Room: This chamber bears frescoes depicting scenes of daily life in a village by a life-giving river. The two alcoves to the left and right of the stairs are stuffed with offerings of cordgrass and mangrove fruits, long since desiccated and rotted. The stairs lead down into a pool in which reclines an ethereal, androgynous humanoid with greenish-blue skin, clad in river grasses and muddy silt. This being is Streenadi, once a minor deity worshiped by the now-extinct River-People. Clerics conveyed the deity here for safe-keeping after the river was dammed and the riverbed dried, but the loyal priests died before their god could be safely retrieved. Streenadi will implore travelers to find a way to transport them from their prison. They must be at least half-submerged in brackish water (roughly 10 - 20 ppt salinity) at all times. If separated from brackish water for more than a turn, Streenadi will sicken and die. If the travelers can safely transport the deity to a suitable habitat (preferably an estuary, although any appropriately saline body of water will do), Streenadi will grant them a wish.
If the characters deliberately kill Streenadi for some reason, the murderers find water and fish salty and inconsumable thereafter, even if treated with purify food and water. (Alcohol is safer than water anyway.) A suitably sketchy magic-user might pay 3d6 × 100 gp for the river-god's corpse.

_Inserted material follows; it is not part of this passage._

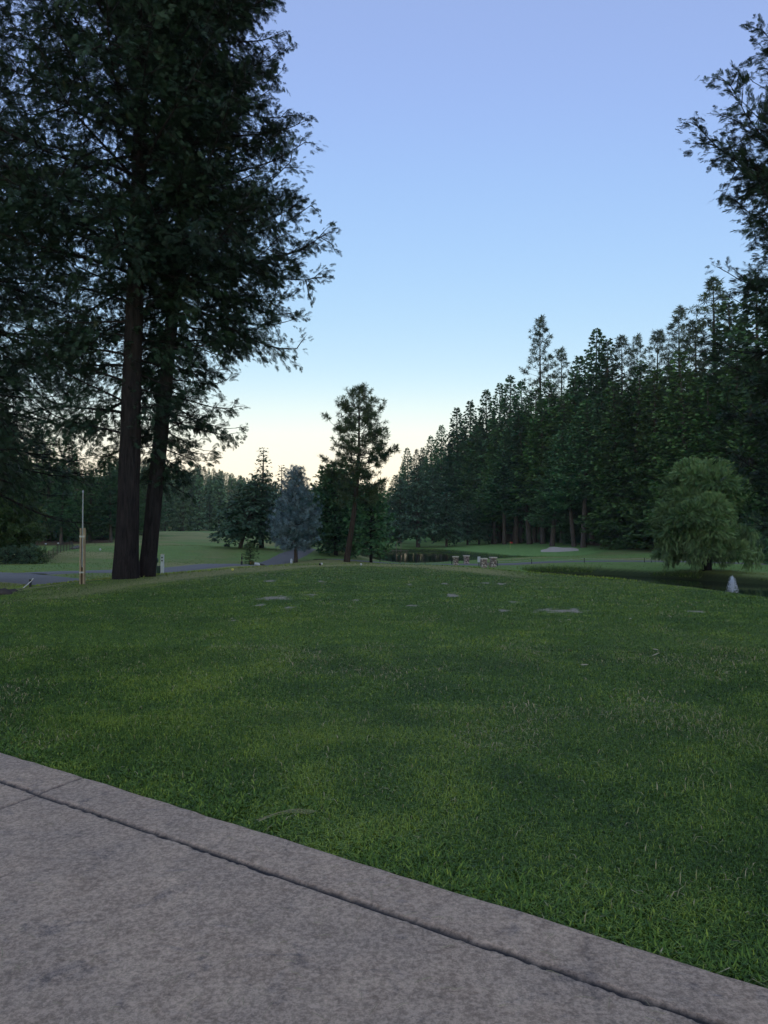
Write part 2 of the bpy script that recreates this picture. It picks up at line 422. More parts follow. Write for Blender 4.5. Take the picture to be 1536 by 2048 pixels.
pu = lambda u, d: ((u - CX) / F * d, d)
draped('cart_path', [pu(-420, 54), pu(-200, 49), pu(0, 42), pu(60, 37.5), pu(120, 33.5), pu(190, 30.5)], [4.6, 4.6, 4.7, 4.7, 4.6, 4.2], M['asphalt'], .05)
draped('cart_path', [pu(60, 43), pu(150, 47), pu(240, 49), pu(330, 51.5), pu(420, 56), pu(500, 61), pu(560, 68), pu(600, 78), pu(612, 86), pu(590, 98), pu(600, 112), pu(640, 125), pu(655, 150)], [3.0, 3, 3, 3.2, 3.2, 3.2, 3.2, 3, 3, 3, 3, 3, 3], M['asphalt'], .06)
draped('cart_path', [pu(640, 68), pu(720, 72), pu(800, 75.5), pu(870, 76), pu(945, 73), pu(1010, 73.5), pu(1060, 75), pu(1140, 75.5), pu(1240, 75), pu(1370, 73), pu(1500, 72), pu(1700, 70)], [2.2, 2.2, 2.4, 2.8, 3.4, 3.0, 2.2, 1.5, 1.3, 1.2, 1.2, 1.2], M['asphalt'], .06)

# sand bunker: dished sheet with a lip
def bunker():
    m, nt, b = newmat('bunker_sand'); f = noise(nt, geo(nt), 9, 5)
    nt.links.new(ramp(nt, f, [(.3, (.46, .41, .35)), (.7, (.66, .60, .51))]), b.inputs['Base Color']); b.inputs['Roughness'].default_value = .95
    bump(nt, b, f, .5, .05)
    c = on(1116, 118); mb = MB(); na, nr = 40, 8
    an = np.arange(na) / na * 2 * math.pi
    rad = 1 + .22 * np.sin(an * 2 + .6) + .10 * np.sin(an * 5) + .12 * np.sin(an * 3 + 2)
    r = np.linspace(0, 1, nr)[:, None]
    X = c[0] + np.cos(an) * rad * r * 2.7; Y = c[1] + np.sin(an) * rad * r * 4.2
    Z = ground(X, Y) + .05 + .42 * (Y - c[1]) / 4.2 * r
    Z = np.where(r < 1, Z, Z - .1 * 0)
    i = np.arange(nr - 1)[:, None] * na; j = np.arange(na)[None]; j2 = (j + 1) % na
    mb.add(np.stack([X, Y, Z], -1), np.stack([i + j, i + na + j, i + na + j2, i + j2], -1).reshape(-1, 4))
    # skirt
    Xs, Ys, Zs = X[-1], Y[-1], Z[-1]
    V = np.concatenate([np.c_[Xs, Ys, Zs], np.c_[Xs * 1.0, Ys, Zs - .8]]); q = np.arange(na); q2 = (q + 1) % na
    mb.add(V, np.stack([q, q + na, q2 + na, q2], 1))
    tag(mb.build('sand_bunker', m, smooth=True), kind='structure')
bunker()

# ------------------------------------------------------------------ patio of stamped concrete
def patio():
    m, nt, b = newmat('stamped_concrete'); p = geo(nt)
    f = noise(nt, p, 55, 6, .8); md = noise(nt, p, 9, 8, .78, .3); bg = noise(nt, p, 1.7, 4, .6)
    vd = noise(nt, mapping(nt, p, (1, 1, 1), (0, 0, .5)), 24, 6, .7, .8)
    c = ramp(nt, md, [(.34, (.33, .232, .160)), (.5, (.53, .385, .275)), (.66, (.74, .555, .39))])
    c = mix(nt, ramp(nt, bg, [(.42, (0, 0, 0)), (.62, (.85, .85, .85))]), c, mix(nt, md, (.30, .225, .175), (.48, .365, .275)))
    c = mix(nt, ramp(nt, vd, [(.55, (0, 0, 0)), (.75, (.8, .8, .8))]), c, (.56, .42, .30))
    c = mix(nt, ramp(nt, noise(nt, p, 5.0, 5, .6, .6), [(.60, (0, 0, 0)), (.70, (.75, .75, .75))]), c, (.12, .108, .112))
    c = mix(nt, ramp(nt, noise(nt, mapping(nt, p, (2, 7, 1), (0, 0, .9)), 2.2, 6, .7, .5), [(.60, (0, 0, 0)), (.74, (.8, .8, .8))]), c, (.13, .135, .16))
    c = mix(nt, ramp(nt, noise(nt, mapping(nt, p, (8, 34, 1), (0, 0, .55)), 1.6, 6, .75, .3), [(.56, (0, 0, 0)), (.70, (.55, .55, .55))]), c, (.12, .10, .09))
    c = mix(nt, .38, c, ramp(nt, f, [(.42, (.10, .075, .058)), (.58, (.86, .65, .50))]))
    c = mix(nt, attr(nt, 'joint').outputs['Fac'], c, mix(nt, f, (.022, .022, .026), (.055, .05, .05)))
    nt.links.new(c, b.inputs['Base Color']); b.inputs['Roughness'].default_value = .72; b.inputs['Specular IOR Level'].default_value = .3
    bump(nt, b, math_(nt, 'ADD', f, math_(nt, 'MULTIPLY', vd, 1.6)), .8, .010)
    A = np.r_[np.linspace(-9, -1.2, 60)[:-1], np.arange(-1.2, 6.6, .0125), np.linspace(6.6, 14, 60)[1:]]
    B = np.r_[np.linspace(-9, -3.0, 40)[:-1], np.arange(-3.0, -.02, .0125), np.linspace(-.02, .0, 4)]
    Ag, Bg = np.meshgrid(A, B, indexing='ij')
    wob = (fbm(Ag * 1.3, Ag * 0, 3, 2) - .5) * .022 + (vnoise(Ag * 9, Ag * 0, 7) - .5) * .012
    edge = np.clip(-Bg, 0, 1)
    z = ZP + (fbm(Ag * 1.1, Bg * 1.1, 4, 30) - .5) * .010 + (fbm(Ag * 6, Bg * 6, 3, 31) - .5) * .004
    z -= .022 * (1 - np.sqrt(np.clip(1 - (1 - np.clip(edge / .035, 0, 1)) ** 2, 0, 1)))
    g0 = to_ab(*at_z(0, 1563, ZP)[:2]); g1 = to_ab(*at_z(1440, 2048, ZP)[:2]); GB = g0[1] + (g1[1] - g0[1]) * (Ag - g0[0]) / (g1[0] - g0[0])
    gw = .010 + (vnoise(Ag * 14, Ag * 0, 12) - .5) * .008 + (vnoise(Ag * 45, Ag * 0, 13) - .5) * .006
    gc = GB + (fbm(Ag * 1.2, Ag * 0, 3, 14) - .5) * .022 + (vnoise(Ag * 22, Ag * 0, 17) - .5) * .006
    joint = sstep(gw + .010, gw - .002, np.abs(Bg - gc) + (vnoise(Ag * 60, Bg * 60, 18) - .5) * .006)
    # transverse control joints
    j0 = to_ab(*at_z(168, 1555, ZP)[:2]); j1 = to_ab(*at_z(0, 1616, ZP)[:2]); jk = (j1[0] - j0[0]) / (j1[1] - j0[1])
    for a0, w, lo, hi, k in [(j0[0] - jk * j0[1], .004, -9, 0, jk)]:
        if w: joint = np.maximum(joint, .9 * sstep(w + .010, w, np.abs(Ag - a0 - k * Bg - (vnoise(Bg * 4, Bg * 0, 3) - .5) * .03)))
    for a0, b0, a1, b1, w, am in [(3.05, -2.6, 3.02, -1.95, .004, .8), (3.02, -1.95, 3.07, -1.5, .002, .5), (.45, -.62, .25, -1.5, .002, .35), (4.35, -.44, 4.2, -.05, .002, .35), (1.9, -1.35, 1.85, -.95, .002, .4), (2.45, -.40, 2.38, -.12, .002, .3), (1.2, -2.0, 1.1, -1.3, .002, .35), (4.4, -1.4, 4.3, -.9, .002, .35)]:
        e = np.array([a1 - a0, b1 - b0]); L2 = e @ e
        t = np.clip(((Ag - a0) * e[0] + (Bg - b0) * e[1]) / L2, 0, 1)
        wv = (fbm(Ag * 9, Bg * 9, 3, 40) - .5) * .05
        dd = np.hypot(Ag - a0 - t * e[0] + wv, Bg - b0 - t * e[1])
        joint = np.maximum(joint, am * sstep(w + .010, w, dd))
    z -= .014 * joint
    dz0 = (Bg > -.001)
    X = E0[0] + Ag * EA[0] + (Bg + wob * np.clip(1 + Bg / .3, 0, 1)) * EB[0]; Y = E0[1] + Ag * EA[1] + (Bg + wob * np.clip(1 + Bg / .3, 0, 1)) * EB[1]
    n, k = X.shape; mb = MB()
    i = np.arange(n - 1)[:, None] * k; j = np.arange(k - 1)[None]
    mb.add(np.stack([X, Y, z], -1), np.stack([i + j, i + k + j, i + k + j + 1, i + j + 1], -1).reshape(-1, 4))
    V = np.concatenate([np.c_[X[:, -1], Y[:, -1], z[:, -1]], np.c_[X[:, -1], Y[:, -1], z[:, -1] * 0 - .1]]); q = np.arange(n - 1)
    mb.add(V, np.stack([q, q + n, q + n + 1, q + 1], 1))
    o = mb.build('patio', m, smooth=True)
    a = o.data.attributes.new('joint', 'FLOAT', 'POINT'); a.data.foreach_set('value', np.r_[joint.ravel(), np.zeros(2 * n)].astype(np.float32))
    tag(o, kind='structure')
patio()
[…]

Streenadi: AC 5, HD 2 (7 hp), Move 120' (40'), Swimming 240' (80'), 1 claw attack: 1d8 damage (2d8 if the victim is in water), Save As: Fighter 4, Morale: 10, Alignment: Neutral.
Streenadi cannot be damaged so long as they are standing in water. They take double damage from fire. They can perform many minor magical workings related to their sphere of influence, such as rendering water potable or brackish and summoning nearby fish from connected waterways to themself. Once per year, Streenadi can grant a single wish.